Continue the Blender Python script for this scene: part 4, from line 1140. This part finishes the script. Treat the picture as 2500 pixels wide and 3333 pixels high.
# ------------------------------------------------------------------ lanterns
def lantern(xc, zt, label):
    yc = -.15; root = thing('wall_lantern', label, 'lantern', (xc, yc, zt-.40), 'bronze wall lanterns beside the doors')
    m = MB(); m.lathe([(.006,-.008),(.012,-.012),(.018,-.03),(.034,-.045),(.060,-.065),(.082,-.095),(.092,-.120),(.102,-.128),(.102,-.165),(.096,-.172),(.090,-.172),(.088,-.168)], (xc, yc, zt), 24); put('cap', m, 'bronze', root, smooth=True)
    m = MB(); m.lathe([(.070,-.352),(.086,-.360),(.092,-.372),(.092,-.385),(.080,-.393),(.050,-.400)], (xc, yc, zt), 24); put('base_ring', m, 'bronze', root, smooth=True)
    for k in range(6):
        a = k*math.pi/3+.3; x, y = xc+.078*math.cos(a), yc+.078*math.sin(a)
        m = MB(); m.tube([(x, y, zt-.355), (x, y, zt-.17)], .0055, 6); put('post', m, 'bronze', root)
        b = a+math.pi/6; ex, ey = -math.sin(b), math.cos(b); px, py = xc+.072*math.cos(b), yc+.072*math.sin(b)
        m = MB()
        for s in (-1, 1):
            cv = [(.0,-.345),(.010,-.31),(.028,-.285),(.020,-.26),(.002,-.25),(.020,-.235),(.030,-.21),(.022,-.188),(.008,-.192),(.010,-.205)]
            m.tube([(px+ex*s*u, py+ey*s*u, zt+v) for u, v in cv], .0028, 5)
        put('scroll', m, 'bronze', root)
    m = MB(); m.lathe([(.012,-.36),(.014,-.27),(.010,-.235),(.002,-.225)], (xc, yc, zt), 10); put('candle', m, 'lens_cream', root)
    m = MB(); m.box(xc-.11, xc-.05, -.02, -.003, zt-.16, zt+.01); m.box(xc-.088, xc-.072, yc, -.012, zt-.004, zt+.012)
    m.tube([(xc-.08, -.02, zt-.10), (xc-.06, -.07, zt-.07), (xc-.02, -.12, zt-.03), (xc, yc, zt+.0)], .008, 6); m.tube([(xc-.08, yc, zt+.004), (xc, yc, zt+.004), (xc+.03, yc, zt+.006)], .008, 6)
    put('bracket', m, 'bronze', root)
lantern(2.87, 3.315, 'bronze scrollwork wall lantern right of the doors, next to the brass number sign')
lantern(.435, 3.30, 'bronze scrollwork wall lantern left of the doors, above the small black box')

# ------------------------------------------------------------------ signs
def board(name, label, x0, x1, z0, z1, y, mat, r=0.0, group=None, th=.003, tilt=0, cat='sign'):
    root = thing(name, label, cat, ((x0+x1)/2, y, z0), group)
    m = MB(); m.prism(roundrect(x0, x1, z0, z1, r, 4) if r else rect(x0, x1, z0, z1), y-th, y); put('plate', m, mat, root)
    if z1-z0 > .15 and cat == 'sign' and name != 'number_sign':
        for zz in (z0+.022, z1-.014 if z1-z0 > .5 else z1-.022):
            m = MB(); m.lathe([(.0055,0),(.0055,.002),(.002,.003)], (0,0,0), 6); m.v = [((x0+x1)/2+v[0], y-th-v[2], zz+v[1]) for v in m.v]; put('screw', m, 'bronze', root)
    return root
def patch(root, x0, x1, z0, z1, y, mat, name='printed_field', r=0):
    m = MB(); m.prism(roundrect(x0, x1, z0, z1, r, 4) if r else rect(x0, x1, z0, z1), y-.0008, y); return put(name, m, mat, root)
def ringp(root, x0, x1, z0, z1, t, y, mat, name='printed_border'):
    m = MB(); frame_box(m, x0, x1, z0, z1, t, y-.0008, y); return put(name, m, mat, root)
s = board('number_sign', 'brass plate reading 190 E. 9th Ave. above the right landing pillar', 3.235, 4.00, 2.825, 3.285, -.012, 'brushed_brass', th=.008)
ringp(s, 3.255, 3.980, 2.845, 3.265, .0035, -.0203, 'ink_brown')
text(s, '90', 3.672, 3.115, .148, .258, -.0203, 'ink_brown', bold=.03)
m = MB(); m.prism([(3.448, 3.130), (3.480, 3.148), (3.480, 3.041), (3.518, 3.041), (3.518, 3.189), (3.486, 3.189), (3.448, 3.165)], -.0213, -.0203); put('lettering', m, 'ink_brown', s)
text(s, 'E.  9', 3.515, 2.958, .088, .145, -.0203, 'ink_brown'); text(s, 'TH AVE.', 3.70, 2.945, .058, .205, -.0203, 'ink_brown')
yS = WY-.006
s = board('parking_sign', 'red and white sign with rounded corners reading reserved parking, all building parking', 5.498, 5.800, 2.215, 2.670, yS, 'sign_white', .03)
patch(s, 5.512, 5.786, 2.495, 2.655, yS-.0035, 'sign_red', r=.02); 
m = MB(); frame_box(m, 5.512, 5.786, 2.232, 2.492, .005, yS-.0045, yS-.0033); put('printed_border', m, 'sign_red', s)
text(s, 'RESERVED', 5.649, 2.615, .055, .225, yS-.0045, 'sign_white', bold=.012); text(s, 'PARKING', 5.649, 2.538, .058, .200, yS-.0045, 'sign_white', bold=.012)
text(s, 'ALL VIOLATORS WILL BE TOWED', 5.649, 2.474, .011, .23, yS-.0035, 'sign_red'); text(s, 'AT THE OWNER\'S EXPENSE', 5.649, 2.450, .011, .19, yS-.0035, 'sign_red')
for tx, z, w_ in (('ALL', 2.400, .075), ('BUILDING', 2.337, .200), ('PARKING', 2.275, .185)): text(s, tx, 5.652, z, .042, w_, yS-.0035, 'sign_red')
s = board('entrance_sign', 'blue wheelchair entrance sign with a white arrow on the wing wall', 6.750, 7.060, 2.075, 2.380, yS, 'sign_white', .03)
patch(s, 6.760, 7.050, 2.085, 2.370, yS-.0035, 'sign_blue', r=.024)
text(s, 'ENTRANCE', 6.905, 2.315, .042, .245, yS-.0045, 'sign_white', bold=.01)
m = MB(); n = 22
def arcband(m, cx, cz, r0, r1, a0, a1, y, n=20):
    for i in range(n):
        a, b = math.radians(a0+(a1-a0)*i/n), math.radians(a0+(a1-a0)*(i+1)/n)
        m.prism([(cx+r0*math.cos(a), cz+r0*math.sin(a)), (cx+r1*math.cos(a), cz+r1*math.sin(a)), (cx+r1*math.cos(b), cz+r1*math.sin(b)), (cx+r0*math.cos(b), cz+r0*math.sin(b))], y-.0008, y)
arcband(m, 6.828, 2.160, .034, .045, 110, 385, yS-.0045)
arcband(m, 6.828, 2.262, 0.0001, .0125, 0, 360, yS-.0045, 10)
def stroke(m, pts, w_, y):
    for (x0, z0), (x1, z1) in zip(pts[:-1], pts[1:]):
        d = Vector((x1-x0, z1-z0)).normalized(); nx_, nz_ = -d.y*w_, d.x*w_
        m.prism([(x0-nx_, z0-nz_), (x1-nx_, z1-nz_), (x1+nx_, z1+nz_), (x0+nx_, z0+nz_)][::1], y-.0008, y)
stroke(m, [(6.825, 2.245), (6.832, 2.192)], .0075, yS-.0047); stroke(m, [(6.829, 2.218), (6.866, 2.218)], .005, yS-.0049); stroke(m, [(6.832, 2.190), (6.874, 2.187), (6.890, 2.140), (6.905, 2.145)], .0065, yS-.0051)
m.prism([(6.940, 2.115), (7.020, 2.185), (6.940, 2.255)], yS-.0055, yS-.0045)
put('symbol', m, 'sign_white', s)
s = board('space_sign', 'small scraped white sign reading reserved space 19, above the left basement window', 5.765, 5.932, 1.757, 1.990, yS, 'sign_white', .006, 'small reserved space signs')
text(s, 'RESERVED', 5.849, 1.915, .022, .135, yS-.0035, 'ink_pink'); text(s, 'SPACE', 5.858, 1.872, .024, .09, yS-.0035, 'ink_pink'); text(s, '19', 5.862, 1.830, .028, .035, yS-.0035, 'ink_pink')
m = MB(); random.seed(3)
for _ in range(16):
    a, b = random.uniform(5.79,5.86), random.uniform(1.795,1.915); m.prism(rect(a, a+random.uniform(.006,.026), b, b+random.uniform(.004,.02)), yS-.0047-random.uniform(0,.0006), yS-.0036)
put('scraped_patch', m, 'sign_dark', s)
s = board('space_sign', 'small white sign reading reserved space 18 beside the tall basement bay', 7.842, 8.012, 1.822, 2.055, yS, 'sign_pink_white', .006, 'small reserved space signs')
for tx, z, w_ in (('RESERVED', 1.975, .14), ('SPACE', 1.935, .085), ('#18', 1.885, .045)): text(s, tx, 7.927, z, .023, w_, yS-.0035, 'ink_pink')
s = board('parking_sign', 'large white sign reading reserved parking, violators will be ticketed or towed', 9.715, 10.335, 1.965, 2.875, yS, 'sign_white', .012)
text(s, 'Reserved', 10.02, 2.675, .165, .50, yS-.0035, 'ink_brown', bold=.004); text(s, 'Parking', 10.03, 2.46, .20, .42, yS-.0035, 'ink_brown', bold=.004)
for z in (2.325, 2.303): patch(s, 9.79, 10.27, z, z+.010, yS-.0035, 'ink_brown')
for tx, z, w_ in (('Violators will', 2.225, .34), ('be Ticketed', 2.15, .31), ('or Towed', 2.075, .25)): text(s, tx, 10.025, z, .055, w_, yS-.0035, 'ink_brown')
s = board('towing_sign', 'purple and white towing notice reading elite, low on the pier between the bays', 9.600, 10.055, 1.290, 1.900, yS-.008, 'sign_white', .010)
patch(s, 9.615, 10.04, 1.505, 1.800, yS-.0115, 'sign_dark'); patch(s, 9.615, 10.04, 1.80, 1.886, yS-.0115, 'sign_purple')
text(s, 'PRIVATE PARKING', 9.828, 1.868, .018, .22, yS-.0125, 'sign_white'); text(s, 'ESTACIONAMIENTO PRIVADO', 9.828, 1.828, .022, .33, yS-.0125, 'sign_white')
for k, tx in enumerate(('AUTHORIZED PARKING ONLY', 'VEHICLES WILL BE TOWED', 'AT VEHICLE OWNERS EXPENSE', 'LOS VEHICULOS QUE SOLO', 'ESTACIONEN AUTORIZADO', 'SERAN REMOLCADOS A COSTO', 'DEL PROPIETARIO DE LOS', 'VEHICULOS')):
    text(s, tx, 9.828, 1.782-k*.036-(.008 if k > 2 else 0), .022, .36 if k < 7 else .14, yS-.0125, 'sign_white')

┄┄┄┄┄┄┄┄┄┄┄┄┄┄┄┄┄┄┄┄

▶ Your task: Exactly as they stand, set down the lines from the top of the data through the line with "lantern(.435, 3.30, 'bronze".

▶ Reply:
Continue the Blender Python script for this scene: part 4, from line 1140. This part finishes the script. Treat the picture as 2500 pixels wide and 3333 pixels high.
# ------------------------------------------------------------------ lanterns
def lantern(xc, zt, label):
    yc = -.15; root = thing('wall_lantern', label, 'lantern', (xc, yc, zt-.40), 'bronze wall lanterns beside the doors')
    m = MB(); m.lathe([(.006,-.008),(.012,-.012),(.018,-.03),(.034,-.045),(.060,-.065),(.082,-.095),(.092,-.120),(.102,-.128),(.102,-.165),(.096,-.172),(.090,-.172),(.088,-.168)], (xc, yc, zt), 24); put('cap', m, 'bronze', root, smooth=True)
    m = MB(); m.lathe([(.070,-.352),(.086,-.360),(.092,-.372),(.092,-.385),(.080,-.393),(.050,-.400)], (xc, yc, zt), 24); put('base_ring', m, 'bronze', root, smooth=True)
    for k in range(6):
        a = k*math.pi/3+.3; x, y = xc+.078*math.cos(a), yc+.078*math.sin(a)
        m = MB(); m.tube([(x, y, zt-.355), (x, y, zt-.17)], .0055, 6); put('post', m, 'bronze', root)
        b = a+math.pi/6; ex, ey = -math.sin(b), math.cos(b); px, py = xc+.072*math.cos(b), yc+.072*math.sin(b)
        m = MB()
        for s in (-1, 1):
            cv = [(.0,-.345),(.010,-.31),(.028,-.285),(.020,-.26),(.002,-.25),(.020,-.235),(.030,-.21),(.022,-.188),(.008,-.192),(.010,-.205)]
            m.tube([(px+ex*s*u, py+ey*s*u, zt+v) for u, v in cv], .0028, 5)
        put('scroll', m, 'bronze', root)
    m = MB(); m.lathe([(.012,-.36),(.014,-.27),(.010,-.235),(.002,-.225)], (xc, yc, zt), 10); put('candle', m, 'lens_cream', root)
    m = MB(); m.box(xc-.11, xc-.05, -.02, -.003, zt-.16, zt+.01); m.box(xc-.088, xc-.072, yc, -.012, zt-.004, zt+.012)
    m.tube([(xc-.08, -.02, zt-.10), (xc-.06, -.07, zt-.07), (xc-.02, -.12, zt-.03), (xc, yc, zt+.0)], .008, 6); m.tube([(xc-.08, yc, zt+.004), (xc, yc, zt+.004), (xc+.03, yc, zt+.006)], .008, 6)
    put('bracket', m, 'bronze', root)
lantern(2.87, 3.315, 'bronze scrollwork wall lantern right of the doors, next to the brass number sign')
lantern(.435, 3.30, 'bronze scrollwork wall lantern left of the doors, above the small black box')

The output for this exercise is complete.